The Iron Lady, the Weinstein Company's biopic of Margaret Thatcher, entered its first week of wide release as the No. 10 movie in America -- the only specialty film in the top 10.

Last week's No. 9 film, Focus Features' Tinker Tailor Soldier Spy, dropped out of the top 10 this week.

Iron Lady -- like the specialty films The Artist, My Week With Marilyn, The Descendants, Shame, We Need to Talk About Kevin and Carnage -- could get a boost from Sunday night's Golden Globe Awards.

Tinker Tailor Soldier Spy received no nominations.

Meryl Streep was nominated for her portrayal of the former prime minister of Britain in The Iron Lady, which took $5.4 million in 802 locations in 141 markets this weekend.

It did really well in a lot of commercial theaters, Erik Lomis, the Weinstein Company's distribution president, told TheWrap on Sunday morning. It did really well in art theaters, as well.

This is Iron Lady's third week in release, but last week, it was in only five locations.

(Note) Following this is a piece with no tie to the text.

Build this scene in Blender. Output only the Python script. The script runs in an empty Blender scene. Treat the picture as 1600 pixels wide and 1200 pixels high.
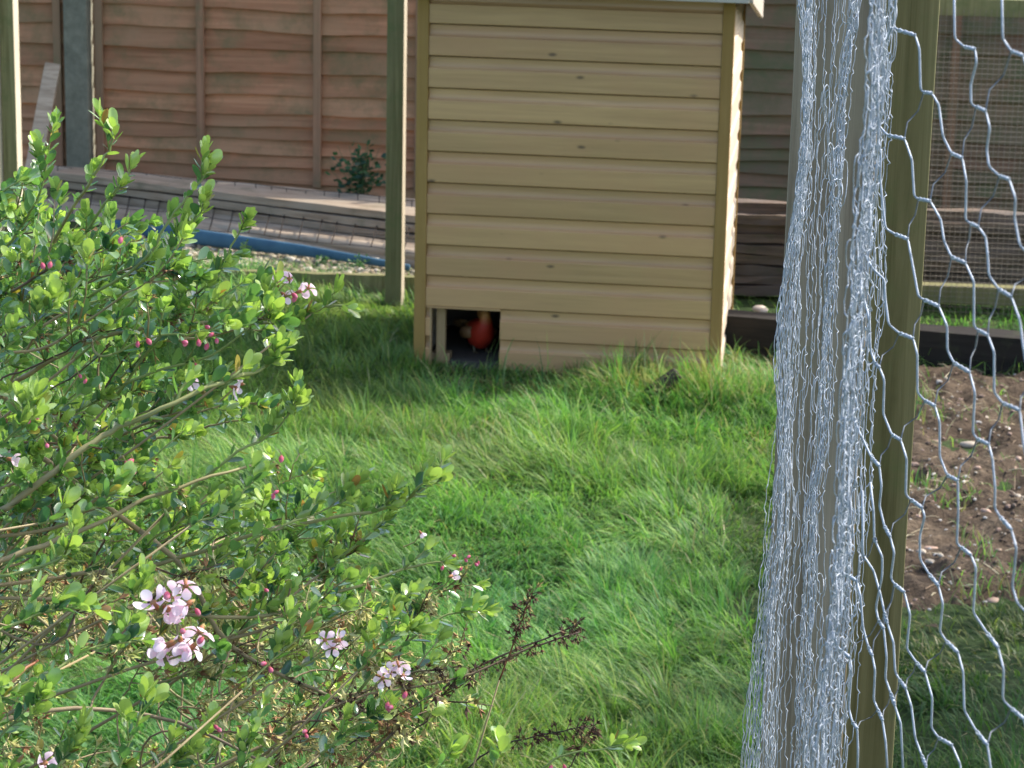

With the wider release, its per-location average dropped from an unsustainably high $34,420 to a very strong $6,716.

The movie played especially well in big cities and on both coasts.

As might be expected, the movie drew an older and educated audience: 77 percent were 35 or older and 72 percent had college degrees. The audience was made up of slightly more women than men -- 53 percent women to 47 percent men.

The audience polling firm Cinemascore gave it a B+ grade. The other significant expansion of the weekend was Carnage, directed by Roman Polanski.

Sony Pictures Classics increased the number of locations showing Carnage from 15 to 494. The movie, which earned Jodie Foster and Kate Winslet Golden Globe nominations for best actress, took $785,590 -- a per-location average of $1,590.

Despite dropping out of the top 10, Tinker Tailor Soldier Spy drew solid numbers in its sixth week of release. Focus expanded the film from 809 to 886 locations, and grossed $3.2 million. The movie now has taken an estimated $15.1 million. Focus expects it will end the Martin Luther King holiday weekend with nearly $15.8 million.

The Weinstein Company's The Artist went from 172 to 216 screens in its eighth weekend.

The mostly silent, black-and-white movie is nominated for six Golden Globes -- more than any other film.

It grossed $1.167 million over the weekend and now has grossed nearly $8.8 million to date.